Protéger les fonds pour le développement
L’an dernier, le Secrétaire général des Nations Unies Ban Ki-moon a annoncé qu’un tiers de l’aide au développement ne parvenait pas à « sa destination finale » à cause de la corruption. L’ampleur de la corruption, en particulier dans les États faibles et fragiles, fait fuir de nombreux bailleurs de fonds.
Selon M. Swire, les attentes du public en matière de lutte contre la corruption n’ont « jamais été aussi élevées ». Il a ajouté que la loi britannique relative à la répression et la prévention de la corruption (Bribery Act) ouvrait la voie à d’autres législations anticorruption et avait facilité la récupération de 100 millions de livres d’actifs volés à des pays en développement.
Heikki Eidsvoll Holmås, le ministre norvégien du Développement international, a également souligné le rôle central de la transparence internationale dans la répression des pratiques de corruption. Quelque mille milliards de dollars de fonds illicites sont en effet détournés des pays en développement au lieu d’y être dépensés, a-t-il dit.
La Norvège a contribué à la mise en place de vérificateurs généraux dans 24 nations africaines, et ses efforts commencent à porter leurs fruits, a-t-il dit, citant l’exemple de l’Ouganda. Le vérificateur général de l’Ouganda a mis au jour la disparition de 85 millions de couronnes norvégiennes provenant de donateurs, et cette somme a pu être récupérée depuis.
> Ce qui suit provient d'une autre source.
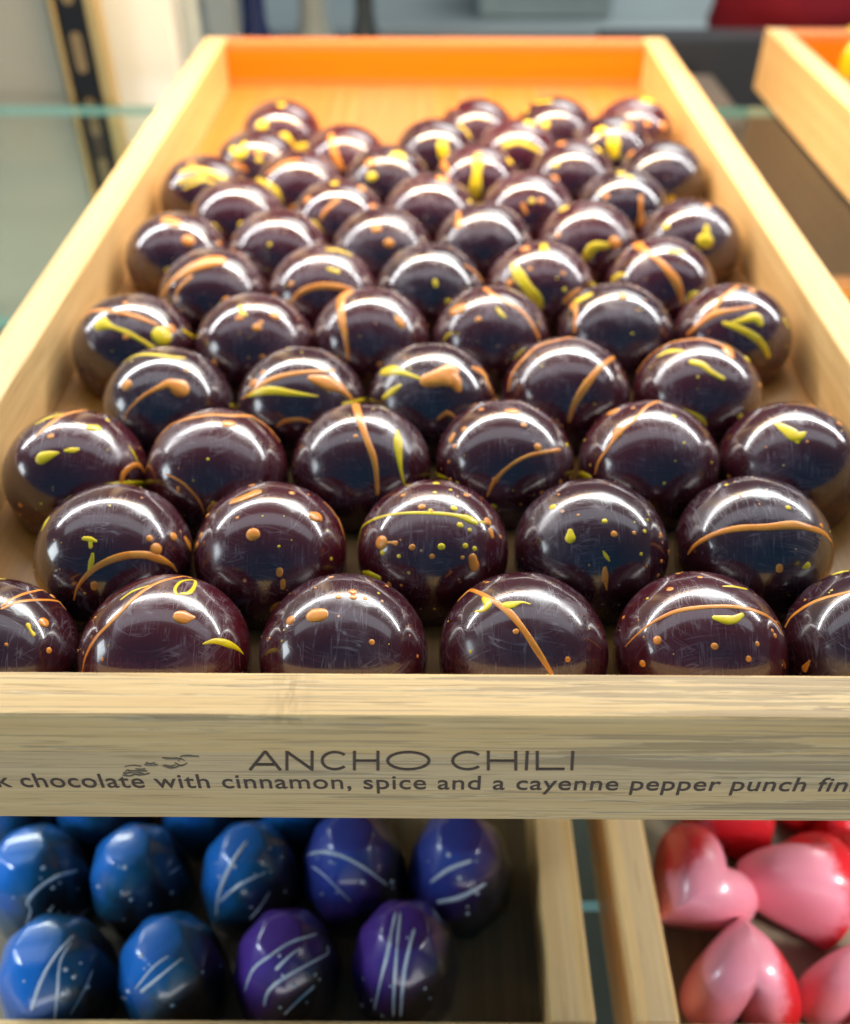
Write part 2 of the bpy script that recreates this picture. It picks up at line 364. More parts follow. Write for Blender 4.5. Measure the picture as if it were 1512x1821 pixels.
# strokes of cocoa butter, traced per chocolate ---------------------------------
def hit(d, c, r=R):
    oc = CAM-c; b = oc.dot(d); q = b*b-(oc.dot(oc)-r*r)
    return None if q < 0 else -b-math.sqrt(q)
def onto(px, py, c):
    d = ray(px, py); t = hit(d, c)
    if t is None:
        t0 = (c-CAM).dot(d); p = CAM+d*t0; n = (p-c).normalized(); n = (n - d*.10).normalized()
        return n
    return (CAM+d*t-c).normalized()
OFF = {'A':(0,0),'C':(0,420),'D':(756,420),'E':(0,820),'F':(756,820),'B':(756,0)}
ST = '''
E o 0,505,8 40,480,10 90,462,10 170,450,8
E o 0,515,8 60,492,12 140,488,12 200,497,10 240,518,5
E y 0,403,14 15,408,6
E o 180,479,24
E o 148,567,36
E o 167,667,20
E y 93,575,16 100,592,12 112,608,16
E o 296,748,8 310,680,12 345,615,16 400,555,18 470,480,18 540,430,16 610,408,14 675,402,10
E y 430,480,10 470,452,14 525,432,8
E y 625,462,12 618,445,12 635,422,12 665,415,12 690,420,12 685,440,14 668,458,16 640,460,12
E o 638,541,48 655,542,48 683,543,14
E y 718,638,6 760,630,20 800,640,24 835,658,16 860,682,4
E o 303,590,6 315,565,16 330,545,6
E y 1300,395,18 1325,402,38 1355,410,20
E o 1115,532,54 1140,530,54
E o 1035,552,36
E o 1253,450,30
E o 1255,468,26
E o 1203,467,22
E o 1296,474,16
E o 1373,436,16
E o 1390,431,18
E o 1320,628,20
E o 1178,402,18
E o 962,530,4 975,508,14 992,490,4
F o 100,470,8 130,452,16 180,452,20 240,478,22 300,520,24 350,580,22 400,660,20 430,710,18 450,745,14
F y 185,522,8 215,515,16 228,495,34 215,475,24
F y 290,498,34 310,496,30 345,486,12 375,492,6
F o 326,590,20
F o 505,692,20
F o 225,421,16
F o 720,655,4 760,610,8 820,560,12 900,520,16 1000,503,18 1110,503,16 1190,525,16 1240,560,14 1270,612,6
F y 1035,540,20 1075,548,32 1105,545,30 1130,530,16
F y 1065,432,8 1100,434,14 1145,445,10
F o 878,444,24
F o 833,624,30
F o 1033,641,22
F o 781,711,24
F o 1150,687,20
F o 1181,634,16
F o 1242,608,18
F o 1233,590,14
F o 983,402,18
F o 905,388,18
F o 819,402,14
F o 714,553,16
F o 1290,590,10 1310,555,14 1360,515,14 1420,485,14 1512,460,14
F y 1455,392,14 1480,385,28 1508,390,14
F o 1355,735,24 1375,705,6
E y 215,155,8 250,125,20 300,108,24 360,90,26 430,76,22 500,78,18 545,92,32 570,102,20
E o 485,86,16
E o 268,485,6 285,430,12 340,370,20 420,332,26 500,325,26 555,340,26 600,365,14 620,390,6
E o 548,306,42
E y 300,265,14 322,268,18 340,275,10
E y 322,270,14 322,295,12
E y 330,320,8 325,350,16 318,385,10
E o 525,268,24
E o 608,264,32
E o 650,275,24 662,300,32 668,315,16
E o 337,430,24 337,440,22
E y 155,245,6 168,215,20 180,195,8
E o 830,132,32 870,118,42 910,100,44
E o 895,78,24
E o 900,245,46
E o 1110,186,42 1125,188,42
E o 1035,103,22
E o 720,257,26
E o 708,292,22
E o 742,187,22
E o 745,165,20 765,150,28 778,142,12
E o 993,375,22 993,387,22
E o 1005,415,18 1005,438,16
E o 1162,128,8 1185,180,16 1205,225,12 1220,278,6
E y 1172,340,14
E y 990,288,10
E o 845,187,12
E y 1272,300,4 1280,260,6 1310,215,10 1370,185,12 1440,172,12 1512,170,14 1572,173,14 1622,180,16 1665,194,34 1688,206,20
E o 1362,280,52
E o 1385,278,10 1400,278,12 1412,280,20
E o 1469,293,22
E y 1366,316,20
E y 1423,327,14
E o 1502,148,26
E o 1436,110,16
F y 30,47,10 57,50,22 85,55,10
F y 40,68,26
F o 99,63,22
F y 125,70,12
F o 144,110,22
F y 102,154,24
F y 122,214,22
F y 155,232,14
F y 58,291,24
F y 140,289,20
F y 172,300,18
F o 130,331,14
F o 26,326,18
F o 165,335,34 172,365,40
F o 218,205,34
F y 188,203,8 215,210,12
F o 228,240,26 232,255,24
F y 245,155,26
F y 284,235,12
F o 262,262,14
F y 35,98,14
F y 90,90,12
F y 20,160,14
F y 540,58,12 570,50,30 598,56,20
F y 462,154,26
F y 522,238,18 522,262,38
F y 640,201,18
F o 672,247,22
F o 740,244,14
F y 776,239,14
F o 830,256,20
F o 866,321,22
F o 831,350,14
F y 635,310,6 645,328,12 655,343,4
F o 640,370,12 640,400,20 645,450,3
F o 760,130,12 790,140,18 810,165,14 820,200,6
F o 505,57,16
F o 472,66,14
F o 409,104,14
F y 763,321,12
F o 945,328,4 975,290,14 1040,250,20 1120,228,22 1220,222,24 1310,215,30 1360,225,26 1410,245,20 1435,275,14 1442,305,4
F o 1260,365,22 1260,375,22
F y 1355,362,26 1340,368,8
F y 1043,54,20
F o 1091,54,14
F y 1079,77,14
F o 1128,113,12
F y 1293,153,18
F o 1405,220,18
C o 130,695,10 170,660,20 220,625,20 300,608,14
C y 130,655,12 170,635,18 220,620,8
C o 178,697,22
C o 202,668,12
C y 315,668,30 335,670,34
C y 375,645,16
C y 150,775,44 175,765,30 202,757,10
C y 230,748,12 255,747,20 272,744,10
C y 450,740,6 465,765,10 480,795,5
C o 425,865,18 435,835,22 465,810,22 490,815,18 515,860,8
E o 80,150,18
C o 555,725,6 590,680,14 650,645,18 740,625,18 820,628,20 890,635,18 950,665,14 1003,715,10
C o 800,655,34 815,655,36
C y 810,602,12 845,610,18 862,612,8
C o 600,835,8 660,870,10 710,930,8 730,980,4
E o 640,85,14 640,97,12
C o 1105,490,26 1150,505,52 1200,525,46 1225,550,26 1250,578,10
C o 1265,590,28 1280,640,28 1300,700,24 1325,770,20 1335,830,16 1340,905,14
C y 1215,588,12 1265,580,16 1300,580,10
C y 1408,680,10 1410,720,38 1412,770,26 1420,830,12 1430,870,8
C o 1265,697,14
D o 125,650,10 135,625,12 165,600,20 220,585,14 285,568,14
D o 303,610,36 317,610,36
D o 205,605,20
D o 147,675,22
D o 110,700,24 103,715,28
D o 115,738,20
D o 350,657,20
D o 397,736,28
D o 225,915,6 250,860,14 300,805,12 370,765,12 470,748,16
D o 253,855,22
D o 480,670,22
D o 470,650,14
D y 495,735,18
D y 45,765,4 55,735,14 70,712,4
D o 95,795,10
D o 835,580,20 790,600,14 755,640,12 720,672,14 695,688,44 670,730,12 630,790,10 615,840,6
D o 680,620,46 665,625,30
D y 885,595,10 930,615,22 970,640,30 990,660,26
D y 885,632,18
D o 745,605,14
D y 1255,658,14 1290,680,34 1325,702,44 1355,690,8
D y 1320,705,30 1328,722,14
D y 1113,632,20
D o 1378,593,22
D o 1440,630,16
D o 1470,660,20
C y 440,445,6 480,420,16 530,412,20 590,418,18 650,425,10
C o 445,650,4 465,605,8 510,560,14 560,530,18 600,515,36 635,530,64
C o 455,520,40
C o 772,444,24
C o 660,468,16
C o 800,490,14
C o 870,570,6 900,545,12 950,505,20 1010,480,20 1080,468,18 1180,465,14
C y 885,560,8 930,540,34 980,535,30 1050,545,18 1125,555,6
C o 908,512,38
C o 940,472,22
C o 930,420,16
C o 1268,497,24
C o 990,665,8 1020,645,16 1070,640,14 1115,655,8
C y 1370,475,30 1400,468,42 1440,475,20 1500,495,10
C y 1375,565,16 1400,545,30 1430,520,12
D o 10,500,50 50,490,74 90,465,60
D o 60,490,60 95,500,60 112,530,30
D o 165,460,16 195,480,38 210,510,22 230,560,10
D o 45,640,10 75,618,16 105,635,8
C o 1350,447,20
D o 310,545,8 320,490,14 360,430,16 420,380,16 530,350,12
D o 512,650,10 530,590,18 570,520,24 620,455,20 670,420,14
D y 310,430,6 335,405,14 350,395,6
D o 740,475,8 780,430,12 850,385,16 930,362,18 1000,360,16 1060,380,16
D o 1075,390,44 1085,415,30
D y 840,420,14 880,400,24 925,398,12
D y 955,435,20 990,445,26 1020,470,18 1058,493,16
D y 1140,430,28
D o 1183,525,22
C o 300,290,12 320,265,20 360,252,18 430,260,16 490,278,16 548,303,10
C y 365,300,50 400,310,16 450,330,14 500,360,14 535,385,18
C y 567,345,68
C o 598,322,34
C y 640,330,12 675,358,10
C o 447,345,18
C o 443,227,18
C y 855,240,16 862,262,20 875,270,10
C o 853,280,26
C o 972,273,34
C o 912,315,30
C o 925,297,16
C o 802,222,30
C o 1000,240,10 1030,225,16
C o 990,205,20
C o 1235,200,56 1218,225,36 1222,290,26 1235,350,18 1245,430,10
C o 1412,290,30 1420,302,34
D o 115,257,46 132,250,46
D o 193,285,20
D y 255,245,8 270,265,14 282,278,8
D o 215,178,20 270,215,14 330,250,14 370,300,16 395,355,14
D y 75,370,4 90,345,10 108,335,6
D y 78,225,22
D y 585,170,26
D y 550,222,36 590,200,30
D o 535,238,34 545,260,20 540,330,12
D o 490,225,16 520,195,20 545,180,8
D o 705,200,34
D o 945,345,12 985,305,22 1030,270,28 1090,255,16 1170,240,10
D o 1035,250,14 1065,210,16 1115,170,14
D y 1090,300,10 1130,290,20 1175,280,38 1190,300,24
D y 1070,300,14 1120,320,20 1170,350,24 1200,385,22 1215,420,16
D y 925,225,10 945,205,28 970,195,8
D o 1165,185,28
D y 1270,290,14 1285,320,8
C o 590,200,10 620,150,24 680,105,48 740,80,62 775,75,50
C o 635,220,12 640,180,14 680,135,16
C o 830,45,8 880,70,12 900,95,6
C y 598,113,20
C y 1160,38,14 1200,42,24 1240,60,14
C o 1240,50,10 1290,85,14 1325,130,8
C o 1045,225,12 1075,190,20 1130,168,26 1200,170,24 1250,185,12
C y 1165,105,12 1195,115,18
C o 1043,160,20
D o 130,95,6 165,120,10 190,160,12
D y 35,150,14 37,165,14
D y 320,95,20 340,130,38 370,175,36 400,215,36 405,245,24
D o 362,35,32
D y 425,20,24 425,40,30
D o 310,158,28
D o 487,122,16
D o 378,105,14
D y 490,180,14
D o 760,25,34 810,60,16 850,95,24 890,150,26 905,200,22 910,235,10
D y 680,150,16 700,135,20 722,130,10
D y 870,45,16 910,50,20
A o 590,770,40 620,780,40
A o 665,845,40
A y 765,795,20 785,815,14
A o 770,860,18
A o 1050,745,46
A y 1120,790,30 1140,820,32
A y 860,795,28
A y 960,860,14
A o 1340,803,32
A o 1382,855,32
B o 125,750,14 125,795,26
B y 500,735,36
B o 600,755,14
B y 580,900,30 600,870,36 640,865,24
B o 670,855,44
B o 480,830,20
B y 860,715,28 875,700,20
B y 790,820,24 775,835,14
B y 865,800,24
B y 995,850,52
B y 1000,800,18 1000,830,24
B o 1005,725,24
A y 900,635,18 940,640,22 985,670,24 1005,715,18
A o 1145,770,10 1160,740,14 1200,700,16
A o 1100,700,28
A y 1190,640,28
A o 1280,660,30
A o 1320,730,30
B o 60,625,46
B y 150,710,20
B o 350,720,14 360,750,12
B y 380,705,20
B o 410,705,20
B o 465,630,26
B y 700,605,26
B y 730,620,26
B o 765,690,16 765,740,12 765,790,30
B o 650,690,18
A y 650,600,18 700,590,24 760,610,22 820,640,14
A y 640,640,12 720,610,14
A o 680,570,28
A o 740,570,20 850,580,16 880,600,8
A y 660,660,10 720,630,14 760,640,10
A y 940,570,14 1000,545,24 1080,525,34 1150,550,26 1200,600,16
A o 960,610,14 1010,570,16 1060,555,10
A y 1415,545,52
A o 1320,570,34
A y 1325,620,34
B y 190,560,36 185,610,32 180,660,44 182,690,20
B o 192,542,26
B y 295,570,28
B y 470,575,22
B o 490,500,28
B y 615,525,34
B o 740,540,26
A y 830,520,24 860,540,36 870,500,20
A y 1010,490,44 1030,510,30
A y 920,560,20
A o 920,530,34
A o 1180,470,20 1190,530,24 1215,590,18
B y 60,510,36 65,550,32
B o 70,575,24 90,605,16
B y 370,430,40
B y 430,440,28
B y 290,510,18 340,500,18 400,530,14
B y 630,455,36
B y 670,500,44 675,545,28
B o 720,440,36
A y 1000,365,26
A y 935,440,42
B o 110,375,24
B y 130,440,34 150,480,18
B y 400,360,14 450,352,14
B y 370,390,18
B y 790,348,50
B o 840,440,28
B o 790,430,20
'''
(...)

M. Holmås a dit que la Norvège adoptait une approche de « tolérance zéro envers la corruption » plutôt que de « tolérance zéro envers le risque de corruption ». En d’autres mots, son pays est prêt à investir dans des pays où le risque de corruption est élevé, mais il ne tolérera aucun cas de corruption. Il a cité comme exemple l’aide accordée par la Norvège à la Somalie pour renforcer ses systèmes financiers, mis à mal par 20 ans de guerre civile. « Nous ne nous soucions pas seulement de l’argent que nous consacrons au développement, mais aussi de l’ensemble de l’argent qui circule dans le pays », a-t-il ajouté.
Le PNUD a créé un nouveau portail web – www.anti-corruption.org – pour aborder les questions de la corruption et du programme mondial de développement.